Framing it as a mechanism of collapse: when a society 1) fails to give its members fundamental connectedness, and 2) is fixated on propositional beliefs, the inevitable result is that people seek connectedness through beliefs; and when they're looking at a belief, the first thing they're looking at is how it satisfies their need for connectedness, rather than how well it fits reality.

This is an even bigger problem if some people have too much power, or not enough power, because in both cases, they suffer no consequences for beliefs that don't fit reality. And right now, we have a lot of people with either too much power or not enough, so there's a lot of room for beliefs to go wrong. And when public policy is driven more by belonging-based propositions, than by doing-based and being-based knowing, there's trouble.


April 20-21. There's a famous Alan Watts line, "When you get the message, hang up the phone." He wrote it in the context of psychedelic drugs, immediately after this line: "Psychedelic experience is only a glimpse of genuine mystical insight, but a glimpse which can be matured and deepened by the various ways of meditation in which drugs are no longer necessary or useful." In other words, all of drugs have only one good message, and once you get that message, you should never do drugs again.

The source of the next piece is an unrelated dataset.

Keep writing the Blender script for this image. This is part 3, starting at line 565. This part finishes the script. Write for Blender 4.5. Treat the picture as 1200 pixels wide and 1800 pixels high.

But every time I do psychedelics, including cannabis, I get a new message -- as long as I don't do them too often. I find another piece of advice more useful: "Don't chase the pink elephant." The pink elephant could be weirdness, or euphoria, or the tease of final truth, but whatever it is, it leads you farther and farther into drug-land, and no good will come of chasing it.

Instead, when you get something that you can apply to sober-land, come back and apply it. And then, from that place of balance, go out again.

Matt comments: "I've had spiritual teachers warn me away from psychedelics, and cannabis, on the idea that they scramble your aura or something. But I can't help but feel that most of the aversion to them in spiritual circles is a remnant of Old-World morality."

I agree. I've put a lot of time into meditation, and it has yet to give me even a hint of spiritual, philosophical, creative, or euphoric value. The value is entirely practical: I can more quickly notice the onset of bad mental states, and get out of them, or through them. It's completely different from the value I get out of drugs, although it is a big help in managing drug trips.